Friday, 27 January 2012

Twitter revolutions become a thing of the past

One of the most tedious features of the last 20 years has been politicians spouting off about the revolutionary (in both senses) potential of new media. Most of them are strangers to electronic communication: Alastair Campbell's memoirs record receiving his first amazed text message from Tony Blair, after he resigned as Prime Minister.

Politicians' advisers tell them that new media will break down global barriers. They make speeches about information wanting to be free. They also make speeches about rooting out piracy, libel, subversion and immoral content via laws and technical fixes. Freedom, it seems, is something you wish on your enemies, not your donor corporations. In fact you encourage your tech sector to export censorship software to the dictatorships you claim to oppose.

With the Arab Spring, elevated claims were made about Twitter, including the story that the White House prevailed on Twitter to postpone a maintenance shutdown because the platform was being used to spread resistance (that it was also being used to spread disinformation and threats is rarely mentioned, nor are solid actual figures: a massive rise in traffic doesn't tell you how many people are involved).
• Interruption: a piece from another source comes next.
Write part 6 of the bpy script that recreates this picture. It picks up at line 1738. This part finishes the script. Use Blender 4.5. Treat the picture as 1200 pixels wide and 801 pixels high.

That's all over now. Twitter has announced that it intends to censor Tweets on a country-by-country basis. The US claims it has a freedom of speech guaranteed by Constitutional Amendment, but this is obviously - and to some extent understandably - limited. However, the political rhetoric has been that Twitter and other media sweep away national boundaries. The truth is that we're not in a post-national situation, and corporations don't want one. They prefer to own countries rather than supersede them: governing is boring, expensive and complicated. Twitter is, let's not forget, a capitalist enterprise. It doesn't care about your repression, or your freedom of speech. It wants to make money. If you're a woman, atheist or homosexual in Saudi Arabia, don't rely on Twitter to facilitate your self-expression or activism. The same goes for union leaders in China, democrats in Ukraine and jihadists in the UK.

We need to take a more sceptical and evaluative approach to new media. The empty speeches by boosters and politicians are shaped by electoral calculation and profit-seeking respectively. Our usage of new media/social media isn't revolutionary: it's shaped by the economic, social and cultural contexts in which we find ourselves. Blindly announcing that Twitter is (or should be) a force for freedom and apple pie is as ridiculous as claiming that space travel will get us out of our environmental fix, or that the motor car = liberation. Blindly rushing to be first in the neophiliac queue leaves commentators looking very silly later, as Hillary Clinton found when she praised net freedom to the skies, before realising that Wikileaks took her literally: in her words, 'an attack on the US'.  she and others haven't yet worked out that social media radically disperses interpretive authority (I'm trying to avoid claiming that information is power, because at bottom, millions of outraged Tweets are still outweighed by lots of guns and/or the means of production).

What have we learned?
1. Politicians: try to resist making sweeping generalisations which will inevitably be exposed the moment the demands of realpolitik change. Your citizens aren't as stupid as you assume when you make empty references to 'freedom' etc. I hope.

2. Citizens: don't put all your eggs in one basket. A pretty interface and free access doesn't mean that new media corporations are any less evil (whatever their mottos) than the big nasty companies they left behind. They're not activists or idealists: they want to make money and they will lobby governments, fund political parties, sell you, block you and silence you if that's what it takes.

3. Everybody: no issue is as simple as you think it is. This is a good thing.

Further reading: Mozorov's The Net Delusion.